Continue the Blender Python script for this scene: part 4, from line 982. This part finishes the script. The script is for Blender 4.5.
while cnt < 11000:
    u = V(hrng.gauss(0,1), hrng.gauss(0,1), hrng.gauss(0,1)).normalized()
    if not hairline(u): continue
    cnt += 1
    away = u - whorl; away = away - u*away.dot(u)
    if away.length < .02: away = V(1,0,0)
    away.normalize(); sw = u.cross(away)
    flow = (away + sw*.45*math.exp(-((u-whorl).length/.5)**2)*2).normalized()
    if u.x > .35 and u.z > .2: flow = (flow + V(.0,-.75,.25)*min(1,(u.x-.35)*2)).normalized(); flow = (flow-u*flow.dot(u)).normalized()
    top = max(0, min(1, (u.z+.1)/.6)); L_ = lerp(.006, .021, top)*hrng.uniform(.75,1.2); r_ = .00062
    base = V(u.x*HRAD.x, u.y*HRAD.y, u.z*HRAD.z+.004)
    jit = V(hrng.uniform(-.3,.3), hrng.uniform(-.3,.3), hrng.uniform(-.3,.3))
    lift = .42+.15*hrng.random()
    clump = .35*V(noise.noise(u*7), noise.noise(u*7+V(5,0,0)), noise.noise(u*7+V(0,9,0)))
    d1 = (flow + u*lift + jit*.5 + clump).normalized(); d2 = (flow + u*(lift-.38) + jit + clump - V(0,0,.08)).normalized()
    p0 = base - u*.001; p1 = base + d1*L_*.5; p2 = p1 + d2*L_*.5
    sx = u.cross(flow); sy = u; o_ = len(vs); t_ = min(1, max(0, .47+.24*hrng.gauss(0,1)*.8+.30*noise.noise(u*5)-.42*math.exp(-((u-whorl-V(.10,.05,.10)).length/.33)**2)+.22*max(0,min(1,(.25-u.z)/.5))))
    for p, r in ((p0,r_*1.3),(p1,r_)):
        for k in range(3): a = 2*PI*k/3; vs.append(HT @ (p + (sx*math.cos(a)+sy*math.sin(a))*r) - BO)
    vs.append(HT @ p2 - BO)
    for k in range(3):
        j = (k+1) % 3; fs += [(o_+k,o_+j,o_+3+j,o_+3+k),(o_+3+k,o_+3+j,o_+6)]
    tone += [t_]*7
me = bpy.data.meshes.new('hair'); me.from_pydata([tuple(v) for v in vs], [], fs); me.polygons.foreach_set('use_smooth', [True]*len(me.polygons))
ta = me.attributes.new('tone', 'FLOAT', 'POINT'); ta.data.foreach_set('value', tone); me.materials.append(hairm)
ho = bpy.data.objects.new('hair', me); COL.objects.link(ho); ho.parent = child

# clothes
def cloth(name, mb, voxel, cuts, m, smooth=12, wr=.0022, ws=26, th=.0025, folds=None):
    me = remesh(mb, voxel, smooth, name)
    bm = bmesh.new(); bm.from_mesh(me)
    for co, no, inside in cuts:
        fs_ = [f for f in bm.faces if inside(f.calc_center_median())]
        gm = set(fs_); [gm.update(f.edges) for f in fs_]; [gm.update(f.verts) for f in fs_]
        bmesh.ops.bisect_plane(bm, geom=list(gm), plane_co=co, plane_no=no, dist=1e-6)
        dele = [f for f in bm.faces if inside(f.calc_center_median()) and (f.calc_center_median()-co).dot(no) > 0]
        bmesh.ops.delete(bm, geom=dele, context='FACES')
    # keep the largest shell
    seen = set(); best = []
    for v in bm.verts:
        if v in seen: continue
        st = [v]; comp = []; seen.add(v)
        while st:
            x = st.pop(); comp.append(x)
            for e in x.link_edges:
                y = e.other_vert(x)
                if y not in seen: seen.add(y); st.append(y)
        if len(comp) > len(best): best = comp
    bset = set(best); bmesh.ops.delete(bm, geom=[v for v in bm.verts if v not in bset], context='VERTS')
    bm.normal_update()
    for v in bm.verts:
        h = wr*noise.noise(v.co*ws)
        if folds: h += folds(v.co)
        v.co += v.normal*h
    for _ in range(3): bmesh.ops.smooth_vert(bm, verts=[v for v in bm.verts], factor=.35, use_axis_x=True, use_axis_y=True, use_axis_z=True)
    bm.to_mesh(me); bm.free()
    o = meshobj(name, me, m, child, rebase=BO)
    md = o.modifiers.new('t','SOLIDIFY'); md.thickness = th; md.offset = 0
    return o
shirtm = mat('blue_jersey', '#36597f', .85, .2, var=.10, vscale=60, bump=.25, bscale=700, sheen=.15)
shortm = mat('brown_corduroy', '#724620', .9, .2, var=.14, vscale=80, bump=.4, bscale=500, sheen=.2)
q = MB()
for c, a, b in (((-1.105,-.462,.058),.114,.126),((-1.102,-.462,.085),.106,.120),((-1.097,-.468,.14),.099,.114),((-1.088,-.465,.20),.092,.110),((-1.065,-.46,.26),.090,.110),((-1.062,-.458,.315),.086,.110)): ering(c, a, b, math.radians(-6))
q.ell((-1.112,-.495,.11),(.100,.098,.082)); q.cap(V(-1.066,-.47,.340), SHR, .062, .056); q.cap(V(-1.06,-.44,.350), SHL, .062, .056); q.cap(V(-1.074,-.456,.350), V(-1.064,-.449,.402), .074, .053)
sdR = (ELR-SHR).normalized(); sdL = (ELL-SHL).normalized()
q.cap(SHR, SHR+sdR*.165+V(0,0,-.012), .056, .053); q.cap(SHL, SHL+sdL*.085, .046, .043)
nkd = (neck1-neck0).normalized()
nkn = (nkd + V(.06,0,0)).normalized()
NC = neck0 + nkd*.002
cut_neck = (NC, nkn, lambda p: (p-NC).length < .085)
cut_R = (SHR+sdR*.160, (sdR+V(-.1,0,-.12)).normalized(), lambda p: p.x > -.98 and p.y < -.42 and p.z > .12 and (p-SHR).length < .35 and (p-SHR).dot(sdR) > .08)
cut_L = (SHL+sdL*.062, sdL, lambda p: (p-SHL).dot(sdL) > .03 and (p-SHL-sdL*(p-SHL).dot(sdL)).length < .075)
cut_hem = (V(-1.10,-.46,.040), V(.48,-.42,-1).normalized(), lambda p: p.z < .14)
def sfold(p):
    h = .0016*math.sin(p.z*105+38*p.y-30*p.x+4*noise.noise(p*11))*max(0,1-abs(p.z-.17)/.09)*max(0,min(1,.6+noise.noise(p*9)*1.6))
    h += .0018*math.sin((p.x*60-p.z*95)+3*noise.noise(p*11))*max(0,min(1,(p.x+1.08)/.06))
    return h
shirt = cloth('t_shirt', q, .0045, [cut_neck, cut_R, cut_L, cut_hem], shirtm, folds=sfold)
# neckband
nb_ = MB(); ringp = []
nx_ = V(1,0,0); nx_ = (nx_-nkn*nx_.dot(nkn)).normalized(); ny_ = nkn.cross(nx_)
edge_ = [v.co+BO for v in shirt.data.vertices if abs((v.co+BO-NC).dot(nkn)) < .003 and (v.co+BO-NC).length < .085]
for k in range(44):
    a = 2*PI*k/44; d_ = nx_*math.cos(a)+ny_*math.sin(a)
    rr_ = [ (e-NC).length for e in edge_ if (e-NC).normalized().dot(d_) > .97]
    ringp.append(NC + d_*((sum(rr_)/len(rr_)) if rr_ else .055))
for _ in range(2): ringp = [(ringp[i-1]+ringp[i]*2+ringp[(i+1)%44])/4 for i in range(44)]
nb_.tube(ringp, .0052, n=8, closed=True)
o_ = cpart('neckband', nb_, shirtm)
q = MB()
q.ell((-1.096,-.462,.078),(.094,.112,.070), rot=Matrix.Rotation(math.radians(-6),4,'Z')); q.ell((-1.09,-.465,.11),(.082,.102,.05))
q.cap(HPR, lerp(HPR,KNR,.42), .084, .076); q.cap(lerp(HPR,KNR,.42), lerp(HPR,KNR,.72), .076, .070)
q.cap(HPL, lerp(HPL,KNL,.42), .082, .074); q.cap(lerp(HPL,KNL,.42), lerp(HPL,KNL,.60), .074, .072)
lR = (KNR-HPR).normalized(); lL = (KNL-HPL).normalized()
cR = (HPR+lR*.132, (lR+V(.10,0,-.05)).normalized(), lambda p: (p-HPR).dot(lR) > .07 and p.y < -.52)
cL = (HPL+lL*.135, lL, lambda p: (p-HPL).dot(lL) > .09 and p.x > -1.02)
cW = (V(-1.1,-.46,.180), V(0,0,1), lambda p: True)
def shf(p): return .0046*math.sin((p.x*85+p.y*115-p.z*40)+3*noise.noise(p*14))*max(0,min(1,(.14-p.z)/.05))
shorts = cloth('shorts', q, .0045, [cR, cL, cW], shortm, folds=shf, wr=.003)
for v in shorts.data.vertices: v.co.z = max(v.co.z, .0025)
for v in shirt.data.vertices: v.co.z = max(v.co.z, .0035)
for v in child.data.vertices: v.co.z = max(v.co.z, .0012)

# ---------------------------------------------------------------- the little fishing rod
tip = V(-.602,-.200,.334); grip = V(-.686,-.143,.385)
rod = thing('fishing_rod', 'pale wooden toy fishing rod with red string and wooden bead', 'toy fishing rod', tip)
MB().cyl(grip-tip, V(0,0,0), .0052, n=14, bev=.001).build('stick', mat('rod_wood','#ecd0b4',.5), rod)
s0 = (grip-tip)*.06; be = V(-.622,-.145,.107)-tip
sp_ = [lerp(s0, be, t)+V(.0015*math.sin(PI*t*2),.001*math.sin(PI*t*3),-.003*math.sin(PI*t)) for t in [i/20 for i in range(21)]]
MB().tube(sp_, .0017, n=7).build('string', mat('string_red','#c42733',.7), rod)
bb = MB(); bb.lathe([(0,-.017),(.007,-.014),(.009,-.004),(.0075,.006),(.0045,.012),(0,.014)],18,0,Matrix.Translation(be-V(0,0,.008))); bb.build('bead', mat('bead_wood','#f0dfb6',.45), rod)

════════════════════

WHAT YOU SHOULD DO >>
Look at the material above and copy, word for word, its lines from the first through the one containing "ho = bpy.data.objects.new('hair', me);".

EXPECTED ANSWER >>
Continue the Blender Python script for this scene: part 4, from line 982. This part finishes the script. The script is for Blender 4.5.
while cnt < 11000:
    u = V(hrng.gauss(0,1), hrng.gauss(0,1), hrng.gauss(0,1)).normalized()
    if not hairline(u): continue
    cnt += 1
    away = u - whorl; away = away - u*away.dot(u)
    if away.length < .02: away = V(1,0,0)
    away.normalize(); sw = u.cross(away)
    flow = (away + sw*.45*math.exp(-((u-whorl).length/.5)**2)*2).normalized()
    if u.x > .35 and u.z > .2: flow = (flow + V(.0,-.75,.25)*min(1,(u.x-.35)*2)).normalized(); flow = (flow-u*flow.dot(u)).normalized()
    top = max(0, min(1, (u.z+.1)/.6)); L_ = lerp(.006, .021, top)*hrng.uniform(.75,1.2); r_ = .00062
    base = V(u.x*HRAD.x, u.y*HRAD.y, u.z*HRAD.z+.004)
    jit = V(hrng.uniform(-.3,.3), hrng.uniform(-.3,.3), hrng.uniform(-.3,.3))
    lift = .42+.15*hrng.random()
    clump = .35*V(noise.noise(u*7), noise.noise(u*7+V(5,0,0)), noise.noise(u*7+V(0,9,0)))
    d1 = (flow + u*lift + jit*.5 + clump).normalized(); d2 = (flow + u*(lift-.38) + jit + clump - V(0,0,.08)).normalized()
    p0 = base - u*.001; p1 = base + d1*L_*.5; p2 = p1 + d2*L_*.5
    sx = u.cross(flow); sy = u; o_ = len(vs); t_ = min(1, max(0, .47+.24*hrng.gauss(0,1)*.8+.30*noise.noise(u*5)-.42*math.exp(-((u-whorl-V(.10,.05,.10)).length/.33)**2)+.22*max(0,min(1,(.25-u.z)/.5))))
    for p, r in ((p0,r_*1.3),(p1,r_)):
        for k in range(3): a = 2*PI*k/3; vs.append(HT @ (p + (sx*math.cos(a)+sy*math.sin(a))*r) - BO)
    vs.append(HT @ p2 - BO)
    for k in range(3):
        j = (k+1) % 3; fs += [(o_+k,o_+j,o_+3+j,o_+3+k),(o_+3+k,o_+3+j,o_+6)]
    tone += [t_]*7
me = bpy.data.meshes.new('hair'); me.from_pydata([tuple(v) for v in vs], [], fs); me.polygons.foreach_set('use_smooth', [True]*len(me.polygons))
ta = me.attributes.new('tone', 'FLOAT', 'POINT'); ta.data.foreach_set('value', tone); me.materials.append(hairm)
ho = bpy.data.objects.new('hair', me); COL.objects.link(ho); ho.parent = child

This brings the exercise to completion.